Divination Dice

I've mentioned my dice a couple of times now. This is the set I'm using. Yes, it's a Mythos-themed set. That almost stopped me from buying them. My dice are devoted to a particular deity, and everything about this set was perfect for what I needed except for that Mythos connection. Which wouldn't really matter, except...well, look at mine.

That symbol that takes the place of the largest number on each and every piece? Yeah. I don't keep them in the box they came in (though I did keep the box), but that stmbol is always there on each one. But there's a flow to everything that has drawn me toward Yog-Sothothery, so there's a story to this.

I started with astragalomancy by using my old set on tabletop rpg dice. I haven't played a game they'd be needed for in, oh...too many years to figure out what number to attach. Those dice have their own story, though, and I've kept them all this time. Getting enough of a grasp on the basics of using modern polyhedral dice for divination that I knew this is, indeed, something I'm interested in working with led me to realizing I shouldn't keep using that old set for it. As I said, that set has its own story. I needed two more of one piece, one more of another, and a set that had no history other than being used for divination.

The line of sets mine comes from drew my attention because of that Mythos connection. It held my attention because each set has all the pieces I needed. But I'm sure I can find a set that isn't a Mythos thing, I thought. And then my eyes saw the set I now have! Other sets were interesting, but this set was perfect! Except...well, that very special new version of what is very obviously the Elder Sign. (The company that makes the dice calls it the Astral Elder Sign. The artist calls it the Universal Elder Sign and has offered it to the Mythos community for free use for non-profit projects. Projects intended to bring in profit require some request for permission.) I spent some time thinking about it, looking at other sets, praying to the deity the dice would be dedicated to, and kept wandering back to that set. 

It was the center of this version of the Elder Sign that really locked it in for me. Traditionally, you get two versions of the Elder Sign. There's the one that looks like a little branch, which was preferred by Lovecraft, though he intentionally was vague about what the symbol should look like. And then there's the one that looks like a pentagram with curved points and has a little flame in the center. This one, though...pentagram, curved points, flaming eye with a keyhole-shaped pupil! 

That eye at the center holds a lot of meaning for me. The symbol was not a reason to pass on these dice, after all. And the longer I use the dice, the more I think about the symbol and it takes on a more personal meaning for me.

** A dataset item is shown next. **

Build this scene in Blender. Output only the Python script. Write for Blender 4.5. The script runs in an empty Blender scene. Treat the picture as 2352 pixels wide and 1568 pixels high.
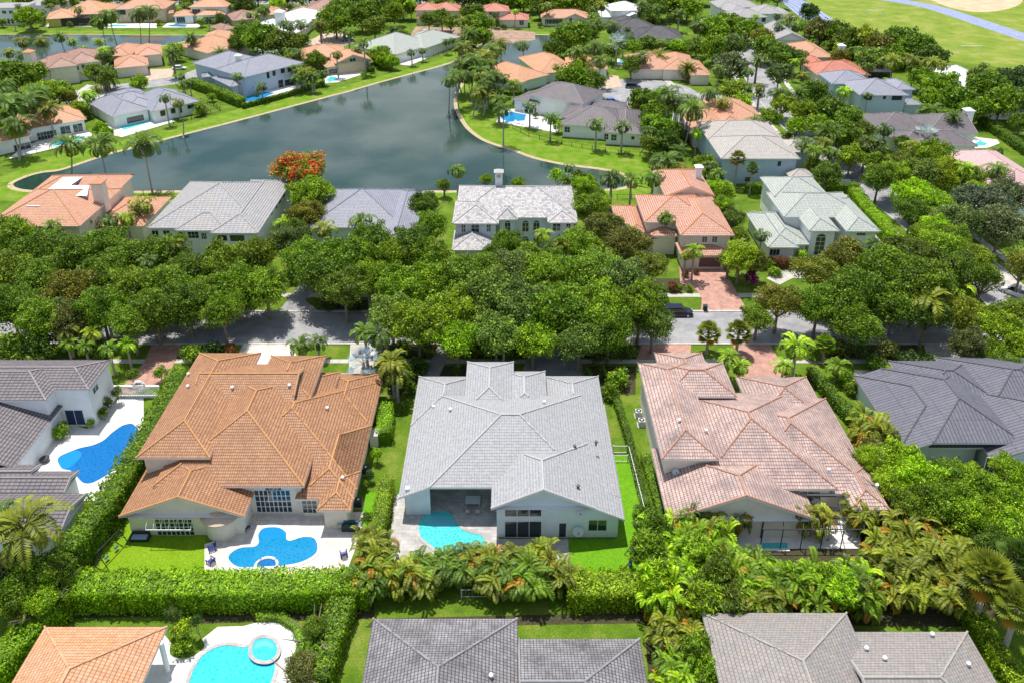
import bpy, bmesh, math, random
from mathutils import Vector, Matrix, noise
from math import sin, cos, pi, radians, sqrt, atan2
scene = bpy.context.scene
COL = scene.collection
# ------------------------------------------------------------------ camera
FPX, CX, CY, HC = 1818.0, 1170.0, 411.0, 71.0          # focal length, principal point (photo px at 2352 wide), height
PIT = math.atan(771 / 1818)
SP, CP = sin(PIT), cos(PIT)
cam = bpy.data.cameras.new('camera'); camo = bpy.data.objects.new('camera', cam); COL.objects.link(camo)
camo.location = (0, 0, HC); camo.rotation_euler = (pi / 2 - PIT, 0, 0)
cam.sensor_width = 36; cam.sensor_fit = 'HORIZONTAL'; cam.lens = FPX / 2352 * 36
cam.shift_x = 6 / 2352; cam.shift_y = -373 / 2352
cam.clip_end = 5000
scene.camera = camo
# ------------------------------------------------------------------ light
SUN = Vector((-.13, .24, 1)).normalized()
w = bpy.data.worlds.new('World'); scene.world = w; w.use_nodes = True
nt = w.node_tree; nt.nodes.clear()
sky = nt.nodes.new('ShaderNodeTexSky'); sky.sky_type = 'NISHITA'; sky.sun_disc = False
sky.sun_elevation = math.asin(SUN.z); sky.sun_rotation = atan2(SUN.x, SUN.y)
bg = nt.nodes.new('ShaderNodeBackground'); bg.inputs[1].default_value = .13
wo = nt.nodes.new('ShaderNodeOutputWorld')
# broken cloud in the sky
tc = nt.nodes.new('ShaderNodeTexCoord'); mp = nt.nodes.new('ShaderNodeMapping'); mp.inputs['Scale'].default_value = (1.6, 1.6, 4.5)
cn = nt.nodes.new('ShaderNodeTexNoise'); cn.inputs['Scale'].default_value = 2.1; cn.inputs['Detail'].default_value = 5
cr = nt.nodes.new('ShaderNodeValToRGB'); cr.color_ramp.elements[0].position = .44; cr.color_ramp.elements[1].position = .68
mx = nt.nodes.new('ShaderNodeMix'); mx.data_type = 'RGBA'; mx.inputs['B'].default_value = (6.2, 6.6, 7.2, 1)
L = nt.links.new
L(tc.outputs['Generated'], mp.inputs[0]); L(mp.outputs[0], cn.inputs['Vector']); L(cn.outputs[0], cr.inputs[0])
L(cr.outputs[0], mx.inputs['Factor']); L(sky.outputs[0], mx.inputs['A']); L(mx.outputs['Result'], bg.inputs[0]); L(bg.outputs[0], wo.inputs[0])
sd = bpy.data.lights.new('sun', 'SUN'); sd.energy = 5.0; sd.angle = radians(.5); sd.color = (1, .965, .9)
so = bpy.data.objects.new('sun', sd); COL.objects.link(so); so.rotation_euler = SUN.to_track_quat('Z', 'Y').to_euler()
scene.view_settings.view_transform = 'Standard'; scene.view_settings.look = 'None'
scene.view_settings.exposure = .20; scene.view_settings.gamma = 1
scene.cycles.max_bounces = 5; scene.cycles.transparent_max_bounces = 6

def G(x, y, z=0.0):                       # a point of the place, at height z, measured off the photo
    rx, ry = (x - CX) / FPX, (CY - y) / FPX
    t = (z - HC) / (-SP + ry * CP)
    return Vector((rx * t, (CP + ry * SP) * t, z))
def PX(p):
    zc = p[1] * CP + (HC - p[2]) * SP
    return CX + FPX * p[0] / zc, CY - FPX * (p[1] * SP - (HC - p[2]) * CP) / zc
def PPM(p): return FPX / (p[1] * CP + (HC - p[2]) * SP)

# ------------------------------------------------------------------ materials
MATS = {}
def nodes_of(name):
    m = bpy.data.materials.new(name); m.use_nodes = True
    return m, m.node_tree.nodes, m.node_tree.links.new, m.node_tree.nodes['Principled BSDF']
def c4(c): return (c[0], c[1], c[2], 1)
def plain(name, c, rough=.7, metal=0, var=.0, scale=2.0, c2=None, spec=.3, bump=0):
    if name in MATS: return MATS[name]
    m, N, Lk, b = nodes_of(name)
    b.inputs['Base Color'].default_value = c4(c); b.inputs['Roughness'].default_value = rough; b.inputs['Metallic'].default_value = metal
    b.inputs['Specular IOR Level'].default_value = spec
    if var or c2:
        g = N.new('ShaderNodeNewGeometry')
        n = N.new('ShaderNodeTexNoise'); n.inputs['Scale'].default_value = scale; n.inputs['Detail'].default_value = 6; n.inputs['Roughness'].default_value = .65
        Lk(g.outputs['Position'], n.inputs['Vector'])
        r = N.new('ShaderNodeValToRGB'); r.color_ramp.elements[0].position = .33; r.color_ramp.elements[1].position = .68
        a = c; d = c2 if c2 else tuple(min(1, v * (1 + var)) for v in c)
        if not c2: a = tuple(v * (1 - var) for v in c)
        r.color_ramp.elements[0].color = c4(a); r.color_ramp.elements[1].color = c4(d)
        Lk(n.outputs[0], r.inputs[0]); Lk(r.outputs[0], b.inputs['Base Color'])
        if bump:
            bp = N.new('ShaderNodeBump'); bp.inputs['Strength'].default_value = bump; bp.inputs['Distance'].default_value = .05
            Lk(n.outputs[0], bp.inputs['Height']); Lk(bp.outputs[0], b.inputs['Normal'])
    MATS[name] = m; return m
def tile(name, c, c2, mort, row=.36, bw=.3, ms=.035, stain=(.5, .5, .5), stamt=.35, mosaic=False, upslope=False):
    """roof tiles: courses and joints from UVs in metres, plus weather stains"""
    if name in MATS: return MATS[name]
    m, N, Lk, b = nodes_of(name); b.inputs['Roughness'].default_value = .62; b.inputs['Specular IOR Level'].default_value = .35
    uv = N.new('ShaderNodeUVMap')
    if upslope:
        vr = N.new('ShaderNodeMapping'); vr.inputs['Rotation'].default_value = (0, 0, pi / 2); Lk(uv.outputs[0], vr.inputs[0]); uv = vr
    br = N.new('ShaderNodeTexBrick'); br.inputs['Scale'].default_value = 1; br.inputs['Mortar Size'].default_value = ms
    br.inputs['Brick Width'].default_value = bw; br.inputs['Row Height'].default_value = row; br.inputs['Mortar Smooth'].default_value = .3
    br.inputs['Color1'].default_value = c4(c); br.inputs['Color2'].default_value = c4(c2); br.inputs['Mortar'].default_value = c4(mort)
    br.offset = .5 if mosaic else 0.0; br.inputs['Bias'].default_value = -.1
    Lk(uv.outputs[0], br.inputs['Vector'])
    g = N.new('ShaderNodeNewGeometry')
    n = N.new('ShaderNodeTexNoise'); n.inputs['Scale'].default_value = .35; n.inputs['Detail'].default_value = 9; n.inputs['Roughness'].default_value = .7
    Lk(g.outputs['Position'], n.inputs['Vector'])
    r = N.new('ShaderNodeValToRGB'); r.color_ramp.elements[0].position = .4; r.color_ramp.elements[1].position = .72
    r.color_ramp.elements[0].color = (0, 0, 0, 1); r.color_ramp.elements[1].color = (stamt,) * 3 + (1,)
    Lk(n.outputs[0], r.inputs[0])
    mx = N.new('ShaderNodeMix'); mx.data_type = 'RGBA'; mx.inputs['B'].default_value = c4(stain)
    mp = N.new('ShaderNodeMapping'); mp.inputs['Scale'].default_value = (2.2, .22, 1); Lk(uv.outputs[0], mp.inputs[0])
    ns = N.new('ShaderNodeTexNoise'); ns.inputs['Scale'].default_value = 1; ns.inputs['Detail'].default_value = 6; ns.inputs['Roughness'].default_value = .7; Lk(mp.outputs[0], ns.inputs['Vector'])
    rs = N.new('ShaderNodeMapRange'); rs.inputs['From Min'].default_value = .5; rs.inputs['From Max'].default_value = .75; rs.inputs['To Max'].default_value = stamt * .9; Lk(ns.outputs[0], rs.inputs[0])
    ad = N.new('ShaderNodeMath'); ad.operation = 'MAXIMUM'; Lk(r.outputs[0], ad.inputs[0]); Lk(rs.outputs[0], ad.inputs[1])
    Lk(ad.outputs[0], mx.inputs['Factor']); Lk(br.outputs[0], mx.inputs['A'])
    # course line: a thin dark joint under every course, drawn along the eave direction
    sx = N.new('ShaderNodeSeparateXYZ'); Lk(uv.outputs[0], sx.inputs[0])
    md = N.new('ShaderNodeMath'); md.operation = 'FRACT'
    dv = N.new('ShaderNodeMath'); dv.operation = 'DIVIDE'; dv.inputs[1].default_value = row
    Lk(sx.outputs[1], dv.inputs[0]); Lk(dv.outputs[0], md.inputs[0])
    gt = N.new('ShaderNodeMath'); gt.operation = 'LESS_THAN'; gt.inputs[1].default_value = ms * 2.2 / row
    Lk(md.outputs[0], gt.inputs[0])
    mm = N.new('ShaderNodeMath'); mm.operation = 'MULTIPLY'; mm.inputs[1].default_value = .75; Lk(gt.outputs[0], mm.inputs[0])
    m2 = N.new('ShaderNodeMix'); m2.data_type = 'RGBA'; m2.inputs['B'].default_value = c4(mort)
    Lk(mm.outputs[0], m2.inputs['Factor']); Lk(mx.outputs['Result'], m2.inputs['A'])
    # fine tone change per patch
    n3 = N.new('ShaderNodeTexNoise'); n3.inputs['Scale'].default_value = 3; n3.inputs['Detail'].default_value = 4
    Lk(g.outputs['Position'], n3.inputs['Vector'])
    hs = N.new('ShaderNodeHueSaturation'); mr = N.new('ShaderNodeMapRange')
    mr.inputs['From Min'].default_value = .3; mr.inputs['From Max'].default_value = .7; mr.inputs['To Min'].default_value = .84; mr.inputs['To Max'].default_value = 1.16
    Lk(n3.outputs[0], mr.inputs[0]); Lk(mr.outputs[0], hs.inputs['Value']); Lk(m2.outputs['Result'], hs.inputs['Color'])
    Lk(hs.outputs[0], b.inputs['Base Color'])
    bp = N.new('ShaderNodeBump'); bp.inputs['Strength'].default_value = .5; bp.inputs['Distance'].default_value = .05
    Lk(md.outputs[0], bp.inputs['Height']); Lk(bp.outputs[0], b.inputs['Normal'])
    MATS[name] = m; return m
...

A few years ago, I read the book When the Stars Are Right: Towards an Authentic R'Lyehian Spirituality by Scott R. Jones. One of the things he talks about it that book is not the Necronomicon, but a Necronomicon. Creating your own personal Necronomicon, sort of like an art journal combined with a Mythos type Book of Shadows. I've been working on that. I won't share the completed page here, but one of the steps on one of the pages includes my own alterations to the symbol on the dice.

My mind whispers of the many years ago when I read Robert Anton Wilson's Illuminatus Trilogy and was introduced to the idea of the Pentagon being a pentagon because it is containing something. (Which makes the idea of some military private misspeaking a "vocab word" seem so dangerous!) I think of the things that flaming eye with the keyhole pupil means to me. I turned the arms of the star/points of the pentagram into tentacles because, for me, the Elder Sign is not so simple as just a symbol to protect against the Great Old Ones. I think of it as being a symbol of Yog-Sothoth.

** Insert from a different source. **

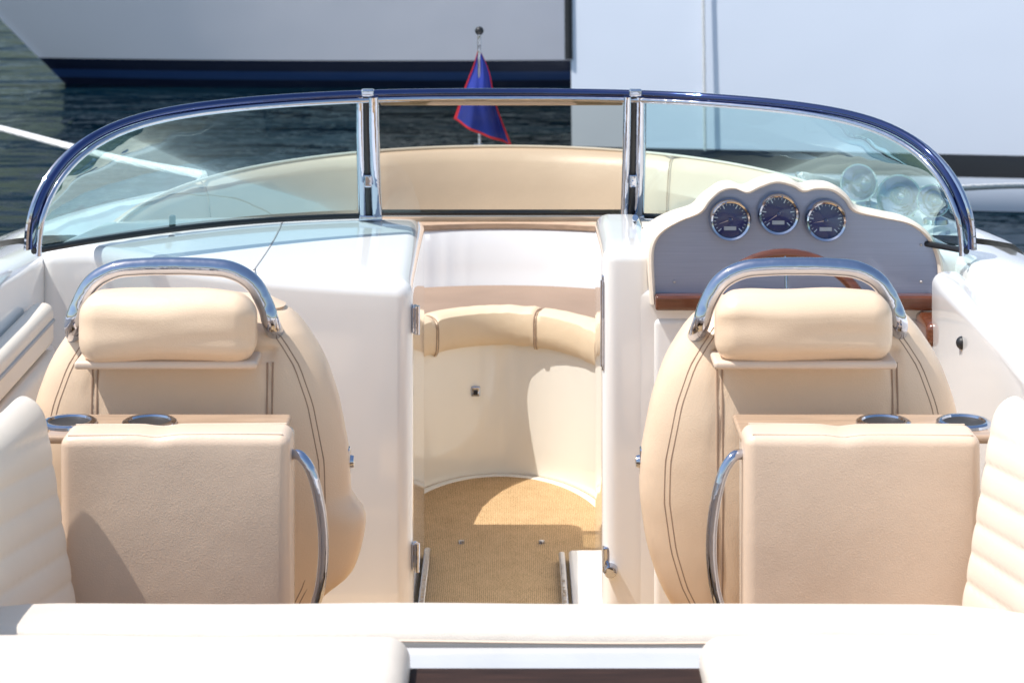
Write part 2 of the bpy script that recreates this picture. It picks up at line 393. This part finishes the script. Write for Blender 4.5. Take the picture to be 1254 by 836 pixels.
# ---- windshield
mb=MB()
T=[math.radians(-90+180*i/96) for i in range(97)]
mb.tube([Vector((WX+WH*math.sin(t),ytop(WH*math.sin(t)),ztop(WH*math.sin(t)))) for t in T],.0100,14)
ws=finish(mb,'windshield',[SKYCH],boat)
mb=MB()
mb.tube([Vector((WX+(WH-.013)*math.sin(t),ytop(WH*math.sin(t))-.006,ztop(WH*math.sin(t))-.013)) for t in T],.0065,10)
finish(mb,'frame_lip',[CHROME],ws)
for sg in (-1,1):
    mb=MB(); mb.tube([Vector((WX+(WH+.010)*math.sin(t),ytop(WH*math.sin(t))-.010,ztop(WH*math.sin(t))-.000)) for t in T if math.sin(t)*sg>.8],.006,8)
    finish(mb,'frame_lip',[CHROME],ws)
def pane(x0,x1,mat,n=40):
    rows=[]
    for i in range(n+1):
        xp=lerp(x0,x1,i/n)
        B=Vector((WX+xp,ybase(xp),zbase(xp)+.004)); Tt=Vector((WX+xp,ytop(xp),ztop(xp)))
        rows.append([B.lerp(Tt,j/10)+Vector((0,-.02*math.sin(math.pi*j/10),0)) for j in range(11)])
    mb=MB(); mb.grid(rows); return finish(mb,'glass_pane',[mat],ws)
pane(-.948,-.325,GLASS); pane(-.29,.29,GLASSC,12); pane(.325,.948,GLASS)
for x0,x1 in ((-.948,-.32),(.32,.948)):
    mb=MB()
    mb.tube([Vector((WX+lerp(x0,x1,i/40),ybase(lerp(x0,x1,i/40))-.004,zbase(lerp(x0,x1,i/40))-.002)) for i in range(41)],.0065,8)
    finish(mb,'rubber_seal',[BLACK],ws)
mb=MB(); mb.tube([Vector((WX-.29,5.35,.787)),Vector((WX+.29,5.35,.787))],.007,8); finish(mb,'rubber_seal',[BLACK],ws)
mb=MB(); mb.rbox((WX,5.352,.772),(.58,.028,.012),.004,n=4); finish(mb,'wood_sill',[TABLE],ws)
mb=MB(); mb.rbox((WX,5.225,1.062),(.56,.014,.012),.004,n=4); finish(mb,'wood_header',[TABLE],ws)
for s in (-1,1):
    xp=s*.307; mb=MB()
    for dx,rx,m,dy in ((-.019,.010,0,0),(.014,.013,0,0),(-.004,.009,1,.002)):
        p0=Vector((WX+xp+dx,ybase(xp)-.008+dy,zbase(xp)-.01)); p1=Vector((WX+xp+dx*.9,ytop(xp)-.006+dy,ztop(xp)-.004))
        mb.tube([p0,p0.lerp(p1,.25)+Vector((0,-.013,0)),p0.lerp(p1,.5)+Vector((0,-.019,0)),p0.lerp(p1,.75)+Vector((0,-.013,0)),p1],rx,12,mat=m)
    mb.rbox((WX+xp,ybase(xp)-.01,.785),(.055,.035,.014),.005)
    mb.rbox((WX+xp,ytop(xp)-.006,1.090),(.030,.02,.018),.005)
    p=Vector((WX+xp-.002,lerp(ybase(xp),ytop(xp),.35)-.034,.88)); mb.rbox(p,(.018,.012,.03),.004)
    if s>0: mb.tube([(WX+xp,5.30,.79),(WX+xp-.005,5.12,.80),(WX+xp-.01,5.0,.835)],.007,10)
    finish(mb,'windshield_post',[CHROME,BLACK],ws)
# ---- bow lounge
mb=MB()
def U(a,hx,hy,y0=5.3): return Vector((CX+hx*math.cos(a),y0+hy*max(0,math.sin(a))**.85,0))
AA=[math.pi*i/72 for i in range(73)]
A2=[math.pi*i/400 for i in range(401)]
rows=[[U(a,.30,.625)+Vector((0,0,z)) for z in (0,.006,.1,.2,.30,.37)] for a in AA]
mb.grid(rows)
mb.grid([[U(a,.295,.62)+Vector((0,0,.006)),U(a,.275,.60)+Vector((0,0,.006)),U(a,.27,.595)+Vector((0,0,.0))] for a in AA])
def pl(a): return .0022*abs(math.sin(a*30+2.8*math.sin(a*7)))**3*(.5+.5*math.sin(a*11))
mb.grid([[U(a,.84,1.10)+Vector((0,0,.36)),U(a,.85-pl(a),1.12-pl(a))+Vector((0,0,.40)),U(a,.855-pl(a),1.13-pl(a))+Vector((0,0,.45)),U(a,.862-pl(a),1.15-pl(a))+Vector((0,0,.52)),U(a,.865,1.16)+Vector((0,0,.545)),U(a,.87,1.18)+Vector((0,0,.555))] for a in A2],1)
mb.grid([[U(a,.30,.625)+Vector((0,0,.33)),U(a,.88,1.2)+Vector((0,0,.33))] for a in AA])
lounge=finish(mb,'lounge_seat',[GELC,GEL],boat)
mb=MB()
mb.grid([[U(a,.868,1.17)+Vector((0,0,.548)),U(a,.862,1.16)+Vector((0,0,.553)),U(a,.862,1.16)+Vector((0,0,.566)),U(a,.87,1.18)+Vector((0,0,.573)),U(a,.90,1.27)+Vector((0,0,.575))] for a in AA])
finish(mb,'ledge_trim',[TABLE],lounge)
def cush(a,k):
    pr=[(.315,.635,.344),(.292,.608,.346),(.284,.598,.358),(.281,.594,.382),(.281,.594,.414),(.286,.599,.431),(.302,.614,.441),(.335,.648,.442),(.360,.674,.434),(.368,.684,.40)]
    w=noise.noise(Vector((a*9,1,3)))*.003
    return [U(a,x,y)+Vector((0,0,z-k*.007+w)) for x,y,z in pr]
mb=MB(); rows=[]
seams=[.55,1.25,2.18,2.7]
for a in [math.pi*i/150 for i in range(151)]:
    d=min(abs(a-s) for s in seams); k=math.exp(-(d/.02)**2); rows.append(cush(a,k*1.3))
mb.grid(rows)
for s in seams:
    for ds in (-.010,.010):
        mb.tube([p+Vector((0,-.0008,.001)) for p in spline(cush(s+ds,1)[1:9],4)],.0015,5,mat=1)
finish(mb,'seat_roll',[TANROLL,STITCH],lounge)
mb=MB()
mb.grid([[U(a,x,y)+Vector((0,0,z)) for x,y,z in ((.350,.665,.38),(.356,.672,.418),(.40,.71,.426),(.5,.80,.420),(.7,.96,.412),(.82,1.08,.406),(.838,1.098,.400),(.842,1.105,.38))] for a in AA])
finish(mb,'seat_cushion',[SEATSHADE],lounge)
mb=MB()
seams=[.5,1.0,2.0,2.65]
rows=[]
for a in [math.pi*i/150 for i in range(151)]:
    d=min(abs(a-s) for s in seams); k=math.exp(-(d/.018)**2)*.006
    pr=[(.87,1.20,.577),(.862,1.235,.585),(.868,1.27,.65),(.880,1.30,.72),(.890,1.325,.745),(.905,1.35,.757),(.93,1.385,.752),(.94,1.41,.735),(.945,1.42,.70)]
    rows.append([U(a,x+k,y+k)+Vector((0,0,z-k)) for x,y,z in pr])
mb.grid(rows)
for a0 in seams:
    mb.tube([U(a0,x-.001,y-.001)+Vector((0,0,z)) for x,y,z in ((.862,1.235,.585),(.868,1.27,.65),(.880,1.30,.72),(.890,1.325,.745),(.905,1.35,.756))],.0016,5,mat=1)
mb.tube([U(a,.905,1.35)+Vector((0,0,.760)) for a in AA],.004,8,mat=2)
finish(mb,'backrest',[LEATHERB,STITCH,LEATHERL],lounge)
mb=MB(); c=U(math.pi/2,.29,.61)+Vector((-.065,-.002,.225)); 
mb.rbox(c,(.024,.010,.026),.003); mb.rbox(c+Vector((0,-.005,-.002)),(.012,.006,.012),.002,mat=1)
finish(mb,'latch',[CHROME,BLACK],lounge)
# ---- helm seats
def seat(cx,side):
    D=709.0; sx=cx+(.018 if side<0 else .012)
    zs=[.27,.30,.34,.378,.442,.527,.597,.696,.76,.795,.83,.852,.864,.868]
    ww=[.19,.215,.238,.257,.276,.288,.286,.266,.243,.221,.196,.170,.145,.11]
    def W(z):
        for i in range(len(zs)-1):
            if z<=zs[i+1]: 
                t=(z-zs[i])/(zs[i+1]-zs[i]); return lerp(ww[i],ww[i+1],t)
        return ww[-1]
    def dep(z): return .075*min(1,math.sqrt(max(.02,(.872-z)/.06)))*(1 if z>.33 else .8)+.012
    def yc(z): return 3.985+.03*((z-.55)/.3)**2
    def wr(x,z): return noise.noise(Vector((x*7+cx*5,z*5,2)))*.004+noise.noise(Vector((x*4+cx*9,z*22,7)))*.0012*sstep(.45,.6,z)
    def surf(x,z,off=.0):
        w=W(z); q=min(.999,abs(x)/w); return Vector((sx+x,yc(z)-dep(z)*(1-q**2.8)**(1/2.8)-off+wr(x,z),z))
    mb=MB(); rows=[]
    zz=[]
    for i in range(len(zs)-1):
        for k in range(6): zz.append(lerp(zs[i],zs[i+1],k/6))
    zz.append(zs[-1])
    def Ws(z): return sum(W(min(.868,max(.27,z+d))) for d in (-.02,-.01,0,.01,.02))/5 if z<.85 else W(z)
    NK=96
    for z in zz:
        w=Ws(z); d=dep(z); row=[]
        for k in range(NK):
            a=2*math.pi*k/NK; c=math.cos(a); s=math.sin(a)
            x=w*math.copysign(abs(c)**(2/2.8),c); y=d*math.copysign(abs(s)**(2/2.8),s)
            g=0
            if s<0:
                g=wr(x,z)
                if .3<z<.79: g+=math.exp(-((abs(x)-.152)/.008)**2)*.005
                g+=math.exp(-((z-.785)/.012)**2)*.006*(1 if abs(x)<.16 else 0)
            if side<0 and x>.2: x+= .034*math.exp(-((z-.435)/.078)**6)*sstep(.2,.27,x)
            row.append(Vector((sx+x,yc(z)+y+g,z)))
        rows.append(row)
    mb.grid(rows,0,cu=True)
    mb.add(rows[-1],[list(range(NK))]); mb.add(rows[0],[list(range(NK))])
    for s in (-1,1):
        for off in (-.0045,.0045):
            mb.tube([surf(s*(.152+off),z,-.0025) for z in [.31+.02*i for i in range(24)]],.0018,5,mat=1)
            mb.tube([surf(s*min(W(z)-.01,(W(z)-.045+off)),z,-.0006) for z in [.30+.015*i for i in range(36)]],.0014,5,mat=1)
    st=finish(mb,'helm_seat',[LEATHER,STITCH],boat,sharp=60)
    mb=MB()
    def hf(p):
        n=noise.noise(Vector((p.x*10,p.y*9,p.z*10+cx*7)))*.005+noise.noise(Vector((p.x*6,p.y*20,p.z*40+cx*3)))*.0018
        e=abs(p.x-cx)/.15
        return Vector((p.x,p.y-.0+n,p.z+n*.8-.006*e**4))
    mb.rbox((cx,3.880,.845),(.298,.090,.113),.034,n=22,k=5,puff=(.003,.006,.005),fn=hf)
    mb.rbox((cx,3.885,.783),(.312,.08,.014),.006,n=8,mat=1)
    finish(mb,'headrest',[LEATHER,PIPE],st)
    pts=[(-126,425),(-122,400),(-114,376),(-98,349),(-72,334),(-40,330),(0,329),(40,330),(72,334),(98,349),(114,376),(122,400),(126,425)]
    P=[Vector((cx+dx/D,3.925,EYE-(v-VH)/D)) for i,(dx,v) in enumerate(pts)]
    P[0].y+=.05; P[-1].y+=.05
    mb=MB(); mb.tube(spline(P,6),.0155,18)
    finish(mb,'grab_rail',[CHROME],st)
    mb=MB()
    mb.rbox((cx,4.24,.415),(.50,.40,.15),.05,n=10,k=4,puff=(0,0,.02))
    mb.rbox((cx,4.40,.40),(.48,.12,.14),.055,n=8,k=4)
    finish(mb,'seat_cushion',[LEATHER],st)
    mb=MB(); mb.lathe([(.17,0),(.165,.02),(.06,.035),(.055,.32),(.12,.345)],(cx,4.2,.005)); finish(mb,'pedestal',[CHROME],st)
    s=-side
    mb=MB(); mb.rbox((sx+s*.281,3.99,.58),(.012,.026,.05),.004); mb.lathe([(0,.008),(.010,.007),(.012,0)],(sx+s*.286,3.99,.58),axis=(s,0,0),mat=0)
    finish(mb,'hinge',[CHROME],st)
seat(-.590,-1); seat(.500,1)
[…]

I have a lot to sort out the words for before I'm ready to write it. The short version is that I think Mythos stories are filled with unreliable narrators. When we talk of what things are in the Mythos, we're really talking of how the characters have processed their experiences and communicated their beliefs. That's not how these energies have to be accepted in an occult practice. This is a lot of effing the ineffable, not believing Lovecraft, Derleth, and others have written literal facts. Yog-Sothoth does not have to be some maybe-evil-maybe-just-too-big-to-notice-and-care sentient cosmic force that is determined to swallow our universe as soon as he gets the chance. Going deeper with putting my thoughts into words right now will result in a couple of hours of typing a chaotic ramble. Okay, that's appropriate. It's not what I have planned to do with my evening, though.

I do not completely dismiss or reject the original meaning of the Elder Sign. This version had grown in meaning for me.